Spezialversicherung
Hat ein identifiziertes Risiko eine geringe Eintrittswahrscheinlichkeit, jedoch ein hohes Schadenspotenzial, ergibt sich ein potenzieller „Dealbreaker“, der gegebenenfalls durch eine Spezialversicherung beseitigt werden kann. Ein typisches Beispiel dafür sind Risiken, die sich aus einem unklaren Wortlaut des Ergebnisabführungsvertrags in einer ertragsteuerlichen Organschaft ergeben können. Auch Transfer-Pricing-Risiken werden heute nicht mehr kategorisch vom Versicherungsschutz ausgeschlossen. Infrage kommt zudem die Versicherung eines Risikos bei der rückwirkenden Anwendung von Rechtsnormen, etwa bei der andauernden Unsicherheit in Bezug auf eine rückwirkende Änderung des Grunderwerbsteuergesetzes.
Beispiel Steuerrisiko
Eine belastbare W&I-Versicherung setzt insbesondere eine umfassende Due Diligence voraus. In der Steuer-Due-Diligence bedeutet dies zum Beispiel, dass alle zu versichernden Veranlagungszeiträume, Steuerarten, Zielgesellschaften und Jurisdiktionen von der Due Diligence erfasst sein müssen. Dabei sollten auch Prüfungsbereiche und -handlungen detailliert beschrieben werden, bei denen sich kein Risiko ergeben hat. Eine Spezialversicherung setzt demgegenüber eine detaillierte Aufbereitung des zu versichernden Risikos voraus. Die steuerliche Würdigung sollte die risikobestimmende Rechtsunsicherheit umfassend darlegen und sowohl eine begründete Risikoqualifikation als auch eine belastbare Risikoquantifizierung beinhalten. Ergänzend zu der Due Diligence beziehungsweise dem Steuergutachten wird üblicherweise zwischen dem Versicherer, dessen Beratern und dem Ersteller des Due-Diligence-Berichts beziehungsweise Steuergutachtens ein Underwriter Call vereinbart, in dem etwaige Fragen und der Umfang des Versicherungsschutzes abgestimmt werden. Auch wenn immer mehr W&I-Versicherungen abgeschlossen werden, lohnen sie sich nicht in allen Fällen.

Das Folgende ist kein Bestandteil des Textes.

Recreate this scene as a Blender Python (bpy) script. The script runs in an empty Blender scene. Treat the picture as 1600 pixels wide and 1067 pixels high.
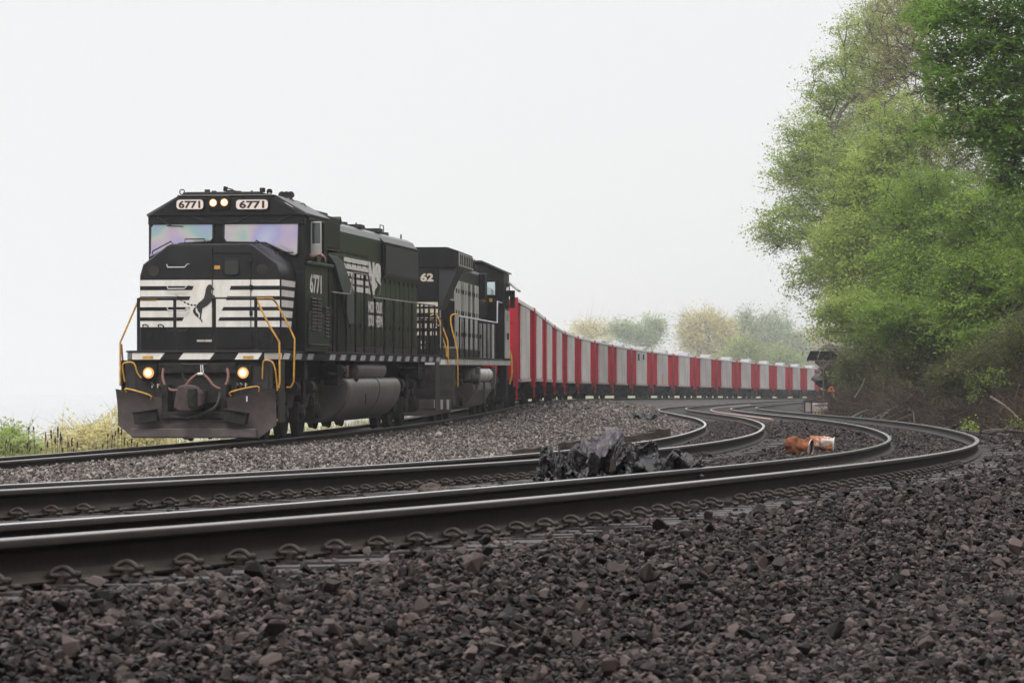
import bpy, bmesh, math, random
import numpy as np
from mathutils import Vector, Matrix, noise as mnoise

random.seed(11)
rng = np.random.default_rng(11)
F = 5100.0            # focal length in widths of 1/1600 of the frame
sc = bpy.context.scene
COL = sc.collection

# ------------------------------------------------------------------ camera, world, sun, exposure
cam_d = bpy.data.cameras.new('camera')
cam = bpy.data.objects.new('camera', cam_d); COL.objects.link(cam)
cam.location = (0, 0, 0); cam.rotation_euler = (math.radians(90), 0, 0)
cam_d.sensor_width = 36; cam_d.lens = F/1600*36
cam_d.shift_y = 72.5/1600
cam_d.clip_start = 0.5; cam_d.clip_end = 20000
cam_d.dof.use_dof = True; cam_d.dof.focus_distance = 62; cam_d.dof.aperture_fstop = 13
sc.camera = cam

world = bpy.data.worlds.new('World'); sc.world = world; world.use_nodes = True
wn = world.node_tree.nodes; wl = world.node_tree.links; wn.clear()
out = wn.new('ShaderNodeOutputWorld'); bg = wn.new('ShaderNodeBackground')
sky = wn.new('ShaderNodeTexSky'); sky.sky_type = 'NISHITA'; sky.sun_disc = False
sky.sun_elevation = math.radians(52); sky.sun_rotation = math.radians(205)
tc = wn.new('ShaderNodeTexCoord'); sep = wn.new('ShaderNodeSeparateXYZ')
ramp = wn.new('ShaderNodeValToRGB'); mixn = wn.new('ShaderNodeMix'); mixn.data_type = 'RGBA'
scl = wn.new('ShaderNodeVectorMath'); scl.operation = 'SCALE'
SKY_LO, SKY_HI = 0.90, 2.2
e = ramp.color_ramp.elements
e[0].position = 0.0; e[0].color = (SKY_LO*.995, SKY_LO*.995, SKY_LO, 1)
e[1].position = 1.0; e[1].color = (SKY_HI*.98, SKY_HI*.99, SKY_HI*1.02, 1)
m_ = e.new(0.14); m_.color = (SKY_LO*.995, SKY_LO*.995, SKY_LO*1.0, 1)
m_ = e.new(0.45); m_.color = (1.6*.99, 1.6*.99, 1.6, 1)
wl.new(tc.outputs['Generated'], sep.inputs[0]); wl.new(sep.outputs['Z'], ramp.inputs['Fac'])
wl.new(sky.outputs[0], scl.inputs[0]); scl.inputs['Scale'].default_value = 0.10
wl.new(ramp.outputs[0], mixn.inputs['A']); wl.new(scl.outputs[0], mixn.inputs['B'])
mixn.inputs['Factor'].default_value = 0.03        # thick fog: almost nothing of the blue gets through
wl.new(mixn.outputs['Result'], bg.inputs['Color']); bg.inputs['Strength'].default_value = 1.0
wl.new(bg.outputs[0], out.inputs['Surface'])

sun_d = bpy.data.lights.new('sun', 'SUN'); sun_d.energy = 1.5; sun_d.angle = math.radians(18); sun_d.color = (1, .97, .92)
sun = bpy.data.objects.new('sun', sun_d); COL.objects.link(sun)
sun.rotation_euler = (math.radians(42), 0, math.radians(-22))   # high, behind the camera and a little left
sc.view_settings.view_transform = 'Standard'; sc.view_settings.look = 'None'
sc.view_settings.exposure = 0.05; sc.view_settings.gamma = 1
sc.render.engine = 'CYCLES'
cy = sc.cycles
cy.use_denoising = True; cy.max_bounces = 6; cy.diffuse_bounces = 3; cy.glossy_bounces = 3
cy.transparent_max_bounces = 8; cy.volume_bounces = 1; cy.transmission_bounces = 3
cy.use_adaptive_sampling = True; cy.caustics_reflective = False; cy.caustics_refractive = False

# ------------------------------------------------------------------ plastic sheets settled by a short cloth simulation (done while the scene is still empty)
def cloth_sheet(seed, sx, sy, n, lumps, frames=36, grow=-.25, z0=.55, fold=.12):
    r = random.Random(seed); sc = bpy.context.scene
    vs = []; fs = []
    for i in range(n):
        for j in range(n):
            x = (i/(n-1)-.5)*sx; y = (j/(n-1)-.5)*sy
            vs.append((x*.8, y*.8, z0+fold*math.sin(x*9+seed)*math.cos(y*11+seed*2)+.05*math.sin(x*23+y*17+seed)+r.uniform(-.004,.004)))
    for i in range(n-1):
        for j in range(n-1): fs.append((i*n+j, (i+1)*n+j, (i+1)*n+j+1, i*n+j+1))
    me = bpy.data.meshes.new('c'); me.from_pydata(vs, [], fs); o = bpy.data.objects.new('c', me); sc.collection.objects.link(o)
    cols = []
    for (x, y, z, rad) in lumps:
        import bmesh
        bm = bmesh.new(); bmesh.ops.create_icosphere(bm, subdivisions=2, radius=rad)
        m2 = bpy.data.meshes.new('s'); bm.to_mesh(m2); bm.free(); s = bpy.data.objects.new('s', m2); s.location = (x, y, z); sc.collection.objects.link(s); s.modifiers.new('c', 'COLLISION'); s.collision.thickness_outer = .01; s.collision.cloth_friction=20; cols.append(s)
    m2 = bpy.data.meshes.new('f'); m2.from_pydata([(-3,-3,0),(3,-3,0),(3,3,0),(-3,3,0)], [], [(0,1,2,3)]); s = bpy.data.objects.new('f', m2); sc.collection.objects.link(s); s.modifiers.new('c','COLLISION'); s.collision.thickness_outer=.01; s.collision.cloth_friction=30; cols.append(s)
    md = o.modifiers.new('cloth', 'CLOTH'); st = md.settings; st.quality = 4; st.mass = .08; st.tension_stiffness = 10; st.compression_stiffness = 10; st.bending_stiffness = .06; st.shrink_min = grow; st.air_damping = 1
    md.collision_settings.use_self_collision = True; md.collision_settings.self_distance_min = .006; md.collision_settings.distance_min = .008; md.collision_settings.collision_quality = 2
    md.point_cache.frame_start = 1; md.point_cache.frame_end = frames+2
    for f in range(1, frames+1): sc.frame_set(f)
    dg = bpy.context.evaluated_depsgraph_get(); out = bpy.data.meshes.new_from_object(o.evaluated_get(dg))
    for q in cols+[o]: bpy.data.objects.remove(q)
    sc.frame_set(1)
    return out

SHEET = {}
SHEET['main'] = cloth_sheet(2, 1.75, .95, 112, [(-.20, 0, .10, .15), (-.06, .03, .24, .12), (.16, .0, .14, .10), (.34, 0, .10, .12), (.55, 0, .04, .09), (-.5, 0, .02, .09)], z0=.55, grow=-.32)
SHEET['peak'] = cloth_sheet(7, .75, .6, 60, [(0, 0, .12, .13), (.01, 0, .30, .09), (.0, 0, .42, .04)], z0=.62, grow=-.18)
SHEET['small'] = cloth_sheet(11, .60, .5, 50, [(-.05, 0, .04, .08), (.12, .02, .02, .07)], z0=.26, fold=.09, frames=30)
SHEET['right'] = cloth_sheet(5, .9, .7, 72, [(-.15, 0, .14, .13), (.08, .02, .06, .11), (.25, 0, .02, .06)], z0=.42)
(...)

Vorteile versus Nachteile einer W&I-Versicherung
Für den Käufer ist es wesentlich, einen zahlungskräftigen Anspruchsgegner im Falle des Auftretens von Gewährleistungsansprüchen zu haben. Dank einer Versicherung werden etwaige Liquiditäts- und Insolvenzrisiken des Verkäufers nach dem Closing vermieden, ohne dass ein Teil des Kaufpreises auf ein Treuhandkonto einzuzahlen oder anderweitig abzusichern wäre. Bei mehreren Verkäufern wird durch eine W&I-Versicherung die Abwicklung von Haftungsfragen deutlich vereinfacht, da es nur einen Ansprechpartner für den Käufer gibt. Schließlich ist eine solche Versicherung in einem Bieterverfahren insofern von Vorteil, als die Haftung des Verkäufers stark reduziert werden kann.
Dem stehen in erster Linie die zusätzlichen Kosten für die Versicherung und eine detailliertere Due Diligence gegenüber, die in der Regel der Käufer trägt. Die Versicherungskosten setzen sich meist aus erstens der Prämie für die Versicherung, zweitens einer Underwriting Fee, die auch anfällt, wenn es nicht zum Abschluss des Unternehmenskaufvertrags kommt, und drittens der Broker-Kommission für die Vermittlung der Versicherung zusammen. Nicht zu vernachlässigen sind auch die Melde- und Kooperationspflichten gegenüber der Versicherung und andere formale Erfordernisse. Die Versicherungspolice beschreibt grundsätzlich genaue Verfahrensschritte für einen Haftungsfall. Bei Nichteinhaltung, zu Beispiel bei einer zu späten oder unvollständigen Meldung des Schadens, kann es je nach Versicherungspolice zur Reduktion oder gar zu einem Ausfall der Versicherungsleistung kommen.